Chelsea Shorte, Tagg Magazine
Our Own Laugh Factory for Queerky Folks
February 4, 2015
February 5, 2015
Moms Mabley, Queer Black History

(Photo: Michael Ochs Archives/Getty Images)

It’s impossible to discuss black comedy without bringing up Jackie “Moms” Mabley. A pioneer in a field reserved mostly for heterosexual white men, to call her a trailblazer would be to say the least. Getting her comedic start on the Chitlin’ Circuit with movers and shakers like Red Foxx, she brought audiences to their knees with her side splitting and often-vulgar commentary. She came out as a lesbian early in her career referencing her sexuality in her routines and dressing in tailored slacks and sports shirts. Being ever so androgynous, she often referred to her more feminine on stage attire as “drag”.

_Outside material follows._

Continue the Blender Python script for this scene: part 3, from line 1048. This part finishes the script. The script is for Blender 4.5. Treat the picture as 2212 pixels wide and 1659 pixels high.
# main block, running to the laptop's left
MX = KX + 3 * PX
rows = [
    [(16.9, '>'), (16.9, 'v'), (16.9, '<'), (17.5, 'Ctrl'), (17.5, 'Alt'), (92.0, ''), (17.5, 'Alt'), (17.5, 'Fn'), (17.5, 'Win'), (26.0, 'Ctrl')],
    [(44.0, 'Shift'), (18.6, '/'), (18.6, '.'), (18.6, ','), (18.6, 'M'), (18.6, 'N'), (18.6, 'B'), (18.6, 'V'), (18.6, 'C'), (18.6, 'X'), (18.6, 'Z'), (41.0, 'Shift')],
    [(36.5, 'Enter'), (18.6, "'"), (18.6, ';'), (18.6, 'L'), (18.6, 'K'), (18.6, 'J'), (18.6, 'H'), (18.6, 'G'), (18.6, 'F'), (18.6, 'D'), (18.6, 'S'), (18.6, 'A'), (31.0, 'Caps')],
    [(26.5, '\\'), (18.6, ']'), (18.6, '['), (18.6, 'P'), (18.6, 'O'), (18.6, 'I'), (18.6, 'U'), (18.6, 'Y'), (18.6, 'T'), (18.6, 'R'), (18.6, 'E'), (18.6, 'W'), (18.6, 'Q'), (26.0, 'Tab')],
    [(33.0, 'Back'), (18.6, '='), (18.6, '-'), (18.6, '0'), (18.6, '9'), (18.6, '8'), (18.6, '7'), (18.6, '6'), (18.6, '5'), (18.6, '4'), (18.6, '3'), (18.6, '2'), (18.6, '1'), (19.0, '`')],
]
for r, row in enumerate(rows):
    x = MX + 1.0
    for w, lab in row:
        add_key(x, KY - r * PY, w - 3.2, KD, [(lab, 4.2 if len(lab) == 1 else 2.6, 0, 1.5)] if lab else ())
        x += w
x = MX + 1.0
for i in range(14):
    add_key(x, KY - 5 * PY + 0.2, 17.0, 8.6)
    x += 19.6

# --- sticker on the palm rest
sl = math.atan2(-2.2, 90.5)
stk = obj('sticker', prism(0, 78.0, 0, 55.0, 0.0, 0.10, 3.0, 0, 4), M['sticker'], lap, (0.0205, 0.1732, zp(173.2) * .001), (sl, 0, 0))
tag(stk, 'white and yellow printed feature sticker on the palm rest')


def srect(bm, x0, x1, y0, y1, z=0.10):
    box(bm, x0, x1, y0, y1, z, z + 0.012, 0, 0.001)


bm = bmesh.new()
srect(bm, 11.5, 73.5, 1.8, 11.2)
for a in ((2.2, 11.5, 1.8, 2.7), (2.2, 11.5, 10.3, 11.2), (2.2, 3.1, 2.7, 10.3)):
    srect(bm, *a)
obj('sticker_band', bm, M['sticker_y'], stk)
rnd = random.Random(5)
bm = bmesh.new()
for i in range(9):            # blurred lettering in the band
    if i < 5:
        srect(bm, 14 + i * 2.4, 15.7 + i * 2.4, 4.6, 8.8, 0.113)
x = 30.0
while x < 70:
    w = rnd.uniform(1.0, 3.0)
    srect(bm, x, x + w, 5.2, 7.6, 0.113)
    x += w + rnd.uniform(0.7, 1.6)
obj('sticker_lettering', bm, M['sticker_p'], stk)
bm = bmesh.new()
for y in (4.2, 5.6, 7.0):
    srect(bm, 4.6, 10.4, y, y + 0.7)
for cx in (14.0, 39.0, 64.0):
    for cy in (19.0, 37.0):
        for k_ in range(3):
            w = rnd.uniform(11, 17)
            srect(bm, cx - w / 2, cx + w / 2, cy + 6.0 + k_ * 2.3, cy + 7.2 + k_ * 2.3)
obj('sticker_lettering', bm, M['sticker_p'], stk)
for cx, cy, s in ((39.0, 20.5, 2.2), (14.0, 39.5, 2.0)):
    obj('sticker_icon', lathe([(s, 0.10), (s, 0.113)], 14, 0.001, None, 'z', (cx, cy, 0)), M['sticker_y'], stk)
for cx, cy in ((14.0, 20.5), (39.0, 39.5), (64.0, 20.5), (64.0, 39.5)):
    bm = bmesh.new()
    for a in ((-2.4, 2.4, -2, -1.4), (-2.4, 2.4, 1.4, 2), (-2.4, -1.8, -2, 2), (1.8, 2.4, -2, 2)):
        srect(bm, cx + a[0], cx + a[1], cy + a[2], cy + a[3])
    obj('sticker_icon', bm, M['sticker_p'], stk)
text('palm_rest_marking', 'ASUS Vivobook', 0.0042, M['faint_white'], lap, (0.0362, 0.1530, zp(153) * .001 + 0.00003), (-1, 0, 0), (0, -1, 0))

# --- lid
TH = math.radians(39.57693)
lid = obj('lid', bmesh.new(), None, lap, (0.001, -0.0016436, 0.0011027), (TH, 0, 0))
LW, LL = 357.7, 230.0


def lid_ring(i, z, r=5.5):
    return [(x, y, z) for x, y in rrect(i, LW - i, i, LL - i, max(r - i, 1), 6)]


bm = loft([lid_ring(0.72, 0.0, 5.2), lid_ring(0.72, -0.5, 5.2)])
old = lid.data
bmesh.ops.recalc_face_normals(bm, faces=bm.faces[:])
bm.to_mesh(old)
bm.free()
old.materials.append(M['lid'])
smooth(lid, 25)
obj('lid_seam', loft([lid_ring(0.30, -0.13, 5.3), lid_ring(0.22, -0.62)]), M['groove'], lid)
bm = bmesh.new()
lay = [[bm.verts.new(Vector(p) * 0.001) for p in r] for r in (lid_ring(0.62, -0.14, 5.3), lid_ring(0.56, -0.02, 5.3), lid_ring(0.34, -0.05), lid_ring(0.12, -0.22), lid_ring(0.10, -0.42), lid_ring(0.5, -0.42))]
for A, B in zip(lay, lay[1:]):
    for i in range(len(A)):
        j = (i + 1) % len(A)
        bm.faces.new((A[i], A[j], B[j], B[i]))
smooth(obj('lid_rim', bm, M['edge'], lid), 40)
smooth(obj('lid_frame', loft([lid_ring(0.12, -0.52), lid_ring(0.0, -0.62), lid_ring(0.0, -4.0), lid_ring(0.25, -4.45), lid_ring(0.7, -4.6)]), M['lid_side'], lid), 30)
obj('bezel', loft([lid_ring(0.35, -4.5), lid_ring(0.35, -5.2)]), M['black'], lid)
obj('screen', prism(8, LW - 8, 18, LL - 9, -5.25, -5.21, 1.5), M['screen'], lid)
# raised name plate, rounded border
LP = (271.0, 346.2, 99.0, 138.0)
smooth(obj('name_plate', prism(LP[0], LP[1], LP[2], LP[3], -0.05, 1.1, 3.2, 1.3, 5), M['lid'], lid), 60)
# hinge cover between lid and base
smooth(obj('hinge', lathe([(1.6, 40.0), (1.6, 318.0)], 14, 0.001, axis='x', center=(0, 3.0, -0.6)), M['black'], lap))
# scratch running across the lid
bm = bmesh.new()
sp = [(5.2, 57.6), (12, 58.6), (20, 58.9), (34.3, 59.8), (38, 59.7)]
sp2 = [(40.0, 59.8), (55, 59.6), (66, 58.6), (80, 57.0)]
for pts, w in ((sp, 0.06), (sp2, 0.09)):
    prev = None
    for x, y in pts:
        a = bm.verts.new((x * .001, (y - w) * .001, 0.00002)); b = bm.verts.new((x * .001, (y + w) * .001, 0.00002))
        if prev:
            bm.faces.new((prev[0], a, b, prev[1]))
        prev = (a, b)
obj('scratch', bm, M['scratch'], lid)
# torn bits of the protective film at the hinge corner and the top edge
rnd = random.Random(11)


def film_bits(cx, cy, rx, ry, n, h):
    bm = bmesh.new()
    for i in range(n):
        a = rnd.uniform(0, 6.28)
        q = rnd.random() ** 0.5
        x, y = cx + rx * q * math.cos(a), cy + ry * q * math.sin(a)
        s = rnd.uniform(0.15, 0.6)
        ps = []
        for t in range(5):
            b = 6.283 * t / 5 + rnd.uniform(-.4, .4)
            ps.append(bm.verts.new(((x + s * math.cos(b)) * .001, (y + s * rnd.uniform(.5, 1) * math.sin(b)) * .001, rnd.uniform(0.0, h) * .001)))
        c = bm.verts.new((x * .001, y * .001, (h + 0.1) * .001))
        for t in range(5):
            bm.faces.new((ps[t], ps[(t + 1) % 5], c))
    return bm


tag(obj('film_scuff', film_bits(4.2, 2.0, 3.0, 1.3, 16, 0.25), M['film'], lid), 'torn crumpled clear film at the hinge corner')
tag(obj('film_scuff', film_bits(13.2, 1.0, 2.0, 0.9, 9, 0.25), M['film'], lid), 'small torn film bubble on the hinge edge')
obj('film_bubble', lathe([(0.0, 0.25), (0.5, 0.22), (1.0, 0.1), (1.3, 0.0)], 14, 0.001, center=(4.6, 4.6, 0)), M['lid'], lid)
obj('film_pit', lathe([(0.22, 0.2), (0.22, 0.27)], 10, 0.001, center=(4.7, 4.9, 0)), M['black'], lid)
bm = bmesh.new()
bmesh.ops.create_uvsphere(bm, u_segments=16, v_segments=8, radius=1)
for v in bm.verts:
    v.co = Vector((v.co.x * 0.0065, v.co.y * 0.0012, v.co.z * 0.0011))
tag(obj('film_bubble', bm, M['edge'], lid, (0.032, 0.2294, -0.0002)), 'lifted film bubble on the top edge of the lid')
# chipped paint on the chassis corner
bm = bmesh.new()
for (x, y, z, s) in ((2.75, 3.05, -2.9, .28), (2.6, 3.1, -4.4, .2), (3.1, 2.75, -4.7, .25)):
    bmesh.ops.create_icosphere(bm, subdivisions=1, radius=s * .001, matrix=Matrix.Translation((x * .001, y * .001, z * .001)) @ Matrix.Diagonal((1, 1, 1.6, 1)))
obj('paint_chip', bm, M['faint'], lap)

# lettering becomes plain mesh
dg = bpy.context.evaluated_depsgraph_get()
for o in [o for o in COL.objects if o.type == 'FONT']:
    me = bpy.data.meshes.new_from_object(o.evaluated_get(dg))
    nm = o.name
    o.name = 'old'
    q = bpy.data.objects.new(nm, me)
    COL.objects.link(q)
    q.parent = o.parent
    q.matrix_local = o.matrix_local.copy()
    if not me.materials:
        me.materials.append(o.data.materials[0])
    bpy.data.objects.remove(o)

After making her debut at the Ubangi Club, she became one of the highest paid and most successful comedians of her time making $10,000 per week at the Apollo Theatre, playing Carnegie Hall, and appearing on the popular network television show The Smothers Brothers Comedy Hour. From her costuming to her material, every part of Moms’ career was performative. She entertained audiences late into her life, taking on the stage persona of an elderly toothless woman in mix matched clothing and slippers. While her comedy had become much more mannerly, she maintained her edge tackling taboo topics like racism and gender inequality. Moms performed up until her death at age 81, having been a star of stage, screen and even becoming the oldest person to have a top 40 hit on the music charts. Now, Moms is remembered not only as paving the way for groundbreaking comedy, but also as the undisputed funniest woman in the world.